Sadness can be found in a laugh, in a smile, or in the split second clinging of a boisterous hug. I have nothing against sadness – it doesn’t scare me to look into the face of it. It’s real. Sadness often reveals a genuine hurt a soul has endured. I feel great empathy for the sadness in people. It’s a quiet soulful awareness of tender caring and of having felt life fully and deeply. It is an honourable emotion.

I’m not talking about the noisy poor me, woe is me, can’t catch a break kind of sadness that is worn on the sleeve and ambushes anyone within earshot from time to time. The sadness I’m talking about is quiet, obscure and discreet. It is humble and tender. It sits as a ghost in the shadows, almost undefinable, and while it depends on its obscurity to stay hidden it flits in and out of daily life all the same. 

Hiding in the Light

Sadness can hide in any face in a million ways, just beneath a twinkle in the eye, deep in the structure of a laugh line, in the set of a jaw or a certain thoughtful furrow in the brow. It adds depth and dimension to the personality. It adds character. In other words, it is constructive.

Sadness is on the same sliding scale as joy. Ironically, very often, the people with the deepest sadness are the ones we recognize and depend on to be happy, proactive people. Because of the huge spectrum of authenticity of emotion these people hold within they often become the ones we trust intuitively. We know they’ve been where we’ve been. We know that they too have experienced the depth of the emotional ocean blocking the light of the sun. But they are walking proof that you can and indeed will rise to the surface again into the light to breathe a fresh breath of life. In the light of awareness sadness can be used to transform the most terrible of human suffering into freedom, strength and joy!

Out of the Shadows

Acknowledged sadness adds a type of high-octane fuel to living a good life.

Sadness has the ability to temper the soul with benevolence and compassion. With the intimate personal knowledge of sadness we are better equipped to be present to our fellow-man. Having already come through the sadness we know more of what we are capable of and the challenges we can survive. This torch that we carry lights the way for others. It is your responsibility to be a constant reminder to others, not of the sadness that may linger as a barbed thread still connected to a painful memory but of ultimate faith in the tenacity of Spirit flowing.

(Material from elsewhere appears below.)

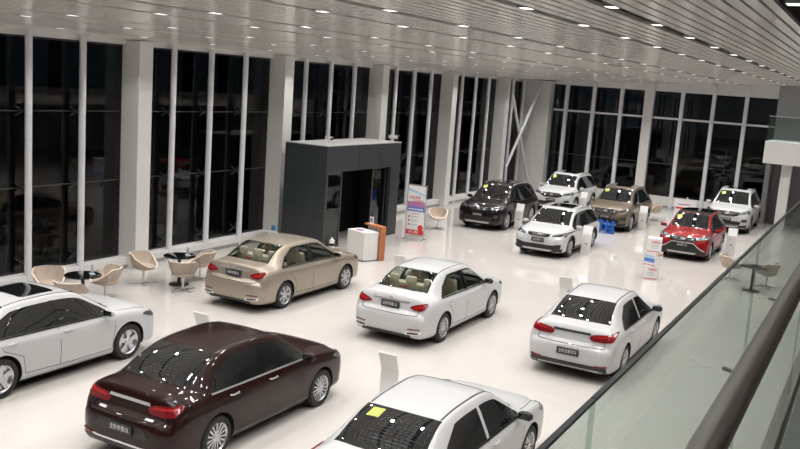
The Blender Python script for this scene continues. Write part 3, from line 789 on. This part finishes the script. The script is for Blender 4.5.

Before you add your broken resolutions to your list of sadness, spend a little time getting to know the sad part of you. Acknowledge the broken-hearted part of you that fears and wavers in the light of exposure. Your sadness has made you stronger than you realize. Dare to see the same sadness reflected in the face of others and smile to it. We are able to be joyful beyond measure when we embrace this. Your sadness offers you a great reservoir of strength and resource with which you can serve yourself  and others faithfully. Walk with grace. Sadness is great, joy is great!